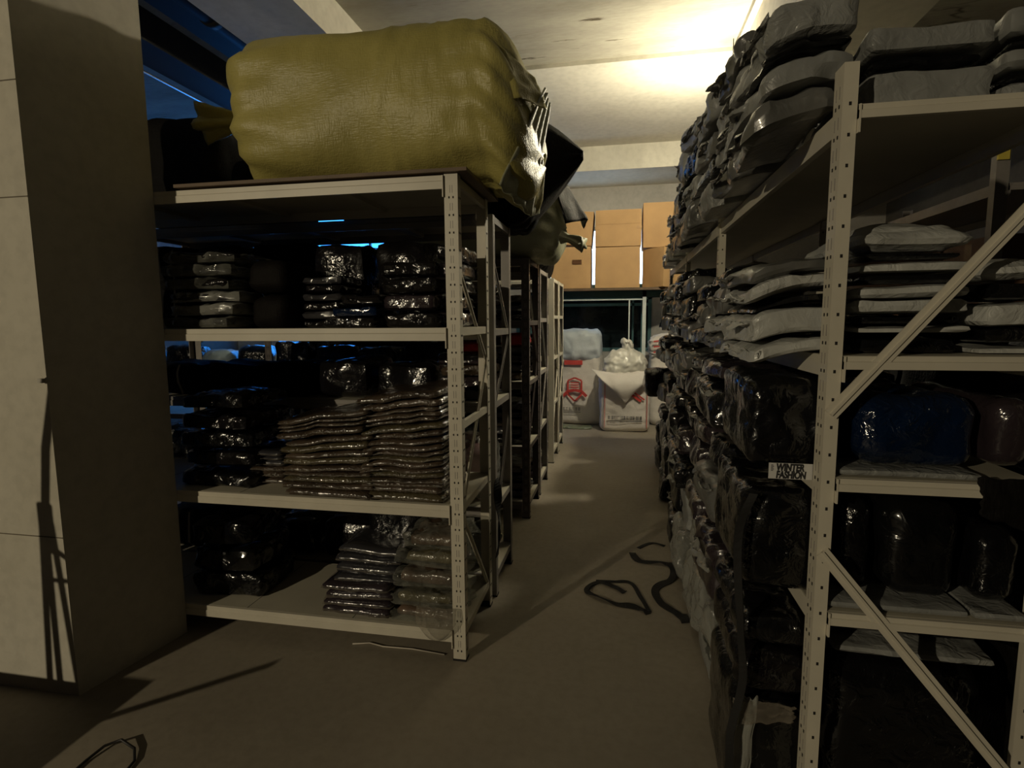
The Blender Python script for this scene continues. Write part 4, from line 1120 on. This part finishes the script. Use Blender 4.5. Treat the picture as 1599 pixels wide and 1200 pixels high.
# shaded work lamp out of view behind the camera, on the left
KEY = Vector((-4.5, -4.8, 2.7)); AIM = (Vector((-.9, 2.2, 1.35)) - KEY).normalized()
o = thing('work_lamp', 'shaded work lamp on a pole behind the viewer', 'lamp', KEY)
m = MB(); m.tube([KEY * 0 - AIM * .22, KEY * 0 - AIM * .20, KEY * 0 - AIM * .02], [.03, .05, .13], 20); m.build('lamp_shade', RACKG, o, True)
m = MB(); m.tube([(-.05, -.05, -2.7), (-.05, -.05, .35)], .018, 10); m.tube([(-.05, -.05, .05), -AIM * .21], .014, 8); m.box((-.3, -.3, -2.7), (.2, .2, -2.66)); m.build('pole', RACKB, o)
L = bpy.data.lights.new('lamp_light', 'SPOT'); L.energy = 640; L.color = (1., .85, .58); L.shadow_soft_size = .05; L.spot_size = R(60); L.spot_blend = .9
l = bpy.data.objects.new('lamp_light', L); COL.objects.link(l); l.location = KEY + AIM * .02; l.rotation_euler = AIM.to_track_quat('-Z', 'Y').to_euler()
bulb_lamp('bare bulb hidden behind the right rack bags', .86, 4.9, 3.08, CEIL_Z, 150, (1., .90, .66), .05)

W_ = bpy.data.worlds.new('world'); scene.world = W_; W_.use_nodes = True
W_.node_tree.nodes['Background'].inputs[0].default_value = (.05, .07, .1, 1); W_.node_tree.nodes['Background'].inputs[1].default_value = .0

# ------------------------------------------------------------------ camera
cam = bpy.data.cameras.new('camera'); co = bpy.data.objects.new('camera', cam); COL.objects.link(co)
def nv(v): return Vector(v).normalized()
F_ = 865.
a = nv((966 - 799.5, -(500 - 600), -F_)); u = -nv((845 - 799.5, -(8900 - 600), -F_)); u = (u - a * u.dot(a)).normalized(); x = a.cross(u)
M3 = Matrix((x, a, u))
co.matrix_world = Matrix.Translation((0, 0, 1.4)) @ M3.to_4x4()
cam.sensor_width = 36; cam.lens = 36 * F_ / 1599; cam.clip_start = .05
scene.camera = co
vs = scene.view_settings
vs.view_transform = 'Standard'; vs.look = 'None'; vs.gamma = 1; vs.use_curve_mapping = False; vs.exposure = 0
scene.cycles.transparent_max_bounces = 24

▶ OBJECTIVE
Return the material exactly as given, apart from the pictures.

▶ TASK SOLUTION
The Blender Python script for this scene continues. Write part 4, from line 1120 on. This part finishes the script. Use Blender 4.5. Treat the picture as 1599 pixels wide and 1200 pixels high.
# shaded work lamp out of view behind the camera, on the left
KEY = Vector((-4.5, -4.8, 2.7)); AIM = (Vector((-.9, 2.2, 1.35)) - KEY).normalized()
o = thing('work_lamp', 'shaded work lamp on a pole behind the viewer', 'lamp', KEY)
m = MB(); m.tube([KEY * 0 - AIM * .22, KEY * 0 - AIM * .20, KEY * 0 - AIM * .02], [.03, .05, .13], 20); m.build('lamp_shade', RACKG, o, True)
m = MB(); m.tube([(-.05, -.05, -2.7), (-.05, -.05, .35)], .018, 10); m.tube([(-.05, -.05, .05), -AIM * .21], .014, 8); m.box((-.3, -.3, -2.7), (.2, .2, -2.66)); m.build('pole', RACKB, o)
L = bpy.data.lights.new('lamp_light', 'SPOT'); L.energy = 640; L.color = (1., .85, .58); L.shadow_soft_size = .05; L.spot_size = R(60); L.spot_blend = .9
l = bpy.data.objects.new('lamp_light', L); COL.objects.link(l); l.location = KEY + AIM * .02; l.rotation_euler = AIM.to_track_quat('-Z', 'Y').to_euler()
bulb_lamp('bare bulb hidden behind the right rack bags', .86, 4.9, 3.08, CEIL_Z, 150, (1., .90, .66), .05)

W_ = bpy.data.worlds.new('world'); scene.world = W_; W_.use_nodes = True
W_.node_tree.nodes['Background'].inputs[0].default_value = (.05, .07, .1, 1); W_.node_tree.nodes['Background'].inputs[1].default_value = .0

# ------------------------------------------------------------------ camera
cam = bpy.data.cameras.new('camera'); co = bpy.data.objects.new('camera', cam); COL.objects.link(co)
def nv(v): return Vector(v).normalized()
F_ = 865.
a = nv((966 - 799.5, -(500 - 600), -F_)); u = -nv((845 - 799.5, -(8900 - 600), -F_)); u = (u - a * u.dot(a)).normalized(); x = a.cross(u)
M3 = Matrix((x, a, u))
co.matrix_world = Matrix.Translation((0, 0, 1.4)) @ M3.to_4x4()
cam.sensor_width = 36; cam.lens = 36 * F_ / 1599; cam.clip_start = .05
scene.camera = co
vs = scene.view_settings
vs.view_transform = 'Standard'; vs.look = 'None'; vs.gamma = 1; vs.use_curve_mapping = False; vs.exposure = 0
scene.cycles.transparent_max_bounces = 24